TASK DETAILS: Below is a set of records. Repeat all of them exactly.

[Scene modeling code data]

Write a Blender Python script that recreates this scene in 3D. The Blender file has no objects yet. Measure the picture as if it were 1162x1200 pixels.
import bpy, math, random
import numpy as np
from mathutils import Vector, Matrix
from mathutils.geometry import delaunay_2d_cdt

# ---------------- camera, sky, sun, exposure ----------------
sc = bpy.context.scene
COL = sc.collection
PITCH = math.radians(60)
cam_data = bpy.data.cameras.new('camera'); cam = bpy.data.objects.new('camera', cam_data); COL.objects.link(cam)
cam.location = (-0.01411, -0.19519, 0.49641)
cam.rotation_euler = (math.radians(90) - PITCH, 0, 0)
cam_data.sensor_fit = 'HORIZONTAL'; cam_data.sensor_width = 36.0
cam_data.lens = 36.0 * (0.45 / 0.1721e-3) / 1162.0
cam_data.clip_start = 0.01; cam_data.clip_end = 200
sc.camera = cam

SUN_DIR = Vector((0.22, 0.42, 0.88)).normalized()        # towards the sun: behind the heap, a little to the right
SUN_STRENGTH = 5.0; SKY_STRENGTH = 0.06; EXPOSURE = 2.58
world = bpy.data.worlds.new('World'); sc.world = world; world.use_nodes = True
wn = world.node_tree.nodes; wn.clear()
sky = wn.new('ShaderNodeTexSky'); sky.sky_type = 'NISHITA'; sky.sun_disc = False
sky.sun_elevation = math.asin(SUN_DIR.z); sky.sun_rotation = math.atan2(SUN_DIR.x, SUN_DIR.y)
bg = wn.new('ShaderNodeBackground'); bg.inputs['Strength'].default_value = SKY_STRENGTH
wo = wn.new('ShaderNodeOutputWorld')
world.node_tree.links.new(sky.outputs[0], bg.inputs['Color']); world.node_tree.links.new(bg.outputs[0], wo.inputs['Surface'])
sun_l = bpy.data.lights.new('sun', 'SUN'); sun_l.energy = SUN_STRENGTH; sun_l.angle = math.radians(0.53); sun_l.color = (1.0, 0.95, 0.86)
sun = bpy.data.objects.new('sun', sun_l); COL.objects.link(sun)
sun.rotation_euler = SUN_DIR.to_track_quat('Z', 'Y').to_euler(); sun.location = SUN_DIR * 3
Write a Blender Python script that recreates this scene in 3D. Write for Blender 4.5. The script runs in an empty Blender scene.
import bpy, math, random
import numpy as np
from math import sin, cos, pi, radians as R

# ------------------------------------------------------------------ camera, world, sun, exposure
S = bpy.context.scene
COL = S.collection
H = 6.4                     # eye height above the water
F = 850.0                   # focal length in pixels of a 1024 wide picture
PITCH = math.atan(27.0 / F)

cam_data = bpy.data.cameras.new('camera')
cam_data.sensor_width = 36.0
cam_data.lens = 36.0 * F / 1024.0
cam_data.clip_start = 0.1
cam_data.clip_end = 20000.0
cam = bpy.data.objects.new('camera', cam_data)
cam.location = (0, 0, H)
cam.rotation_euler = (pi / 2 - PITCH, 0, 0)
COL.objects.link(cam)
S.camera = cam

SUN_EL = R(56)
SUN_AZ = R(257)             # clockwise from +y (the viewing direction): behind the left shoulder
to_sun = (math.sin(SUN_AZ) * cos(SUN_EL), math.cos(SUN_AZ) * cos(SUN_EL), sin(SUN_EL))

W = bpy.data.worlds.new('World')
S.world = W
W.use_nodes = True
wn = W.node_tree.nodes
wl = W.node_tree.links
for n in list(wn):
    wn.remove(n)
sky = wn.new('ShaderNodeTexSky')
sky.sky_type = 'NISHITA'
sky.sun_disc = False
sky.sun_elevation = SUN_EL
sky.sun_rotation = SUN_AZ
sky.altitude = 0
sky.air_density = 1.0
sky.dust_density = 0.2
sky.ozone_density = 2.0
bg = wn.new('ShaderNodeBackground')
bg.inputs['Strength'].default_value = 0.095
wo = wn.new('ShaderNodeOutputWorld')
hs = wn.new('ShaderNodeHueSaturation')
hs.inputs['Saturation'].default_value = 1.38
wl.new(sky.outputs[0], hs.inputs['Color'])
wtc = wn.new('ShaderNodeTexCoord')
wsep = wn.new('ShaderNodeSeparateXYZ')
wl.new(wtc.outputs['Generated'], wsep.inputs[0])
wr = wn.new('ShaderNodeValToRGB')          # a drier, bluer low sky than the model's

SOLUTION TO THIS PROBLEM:
Write a Blender Python script that recreates this scene in 3D. The Blender file has no objects yet. Measure the picture as if it were 1162x1200 pixels.
import bpy, math, random
import numpy as np
from mathutils import Vector, Matrix
from mathutils.geometry import delaunay_2d_cdt

# ---------------- camera, sky, sun, exposure ----------------
sc = bpy.context.scene
COL = sc.collection
PITCH = math.radians(60)
cam_data = bpy.data.cameras.new('camera'); cam = bpy.data.objects.new('camera', cam_data); COL.objects.link(cam)
cam.location = (-0.01411, -0.19519, 0.49641)
cam.rotation_euler = (math.radians(90) - PITCH, 0, 0)
cam_data.sensor_fit = 'HORIZONTAL'; cam_data.sensor_width = 36.0
cam_data.lens = 36.0 * (0.45 / 0.1721e-3) / 1162.0
cam_data.clip_start = 0.01; cam_data.clip_end = 200
sc.camera = cam

SUN_DIR = Vector((0.22, 0.42, 0.88)).normalized()        # towards the sun: behind the heap, a little to the right
SUN_STRENGTH = 5.0; SKY_STRENGTH = 0.06; EXPOSURE = 2.58
world = bpy.data.worlds.new('World'); sc.world = world; world.use_nodes = True
wn = world.node_tree.nodes; wn.clear()
sky = wn.new('ShaderNodeTexSky'); sky.sky_type = 'NISHITA'; sky.sun_disc = False
sky.sun_elevation = math.asin(SUN_DIR.z); sky.sun_rotation = math.atan2(SUN_DIR.x, SUN_DIR.y)
bg = wn.new('ShaderNodeBackground'); bg.inputs['Strength'].default_value = SKY_STRENGTH
wo = wn.new('ShaderNodeOutputWorld')
world.node_tree.links.new(sky.outputs[0], bg.inputs['Color']); world.node_tree.links.new(bg.outputs[0], wo.inputs['Surface'])
sun_l = bpy.data.lights.new('sun', 'SUN'); sun_l.energy = SUN_STRENGTH; sun_l.angle = math.radians(0.53); sun_l.color = (1.0, 0.95, 0.86)
sun = bpy.data.objects.new('sun', sun_l); COL.objects.link(sun)
sun.rotation_euler = SUN_DIR.to_track_quat('Z', 'Y').to_euler(); sun.location = SUN_DIR * 3
Write a Blender Python script that recreates this scene in 3D. Write for Blender 4.5. The script runs in an empty Blender scene.
import bpy, math, random
import numpy as np
from math import sin, cos, pi, radians as R

# ------------------------------------------------------------------ camera, world, sun, exposure
S = bpy.context.scene
COL = S.collection
H = 6.4                     # eye height above the water
F = 850.0                   # focal length in pixels of a 1024 wide picture
PITCH = math.atan(27.0 / F)

cam_data = bpy.data.cameras.new('camera')
cam_data.sensor_width = 36.0
cam_data.lens = 36.0 * F / 1024.0
cam_data.clip_start = 0.1
cam_data.clip_end = 20000.0
cam = bpy.data.objects.new('camera', cam_data)
cam.location = (0, 0, H)
cam.rotation_euler = (pi / 2 - PITCH, 0, 0)
COL.objects.link(cam)
S.camera = cam

SUN_EL = R(56)
SUN_AZ = R(257)             # clockwise from +y (the viewing direction): behind the left shoulder
to_sun = (math.sin(SUN_AZ) * cos(SUN_EL), math.cos(SUN_AZ) * cos(SUN_EL), sin(SUN_EL))

W = bpy.data.worlds.new('World')
S.world = W
W.use_nodes = True
wn = W.node_tree.nodes
wl = W.node_tree.links
for n in list(wn):
    wn.remove(n)
sky = wn.new('ShaderNodeTexSky')
sky.sky_type = 'NISHITA'
sky.sun_disc = False
sky.sun_elevation = SUN_EL
sky.sun_rotation = SUN_AZ
sky.altitude = 0
sky.air_density = 1.0
sky.dust_density = 0.2
sky.ozone_density = 2.0
bg = wn.new('ShaderNodeBackground')
bg.inputs['Strength'].default_value = 0.095
wo = wn.new('ShaderNodeOutputWorld')
hs = wn.new('ShaderNodeHueSaturation')
hs.inputs['Saturation'].default_value = 1.38
wl.new(sky.outputs[0], hs.inputs['Color'])
wtc = wn.new('ShaderNodeTexCoord')
wsep = wn.new('ShaderNodeSeparateXYZ')
wl.new(wtc.outputs['Generated'], wsep.inputs[0])
wr = wn.new('ShaderNodeValToRGB')          # a drier, bluer low sky than the model's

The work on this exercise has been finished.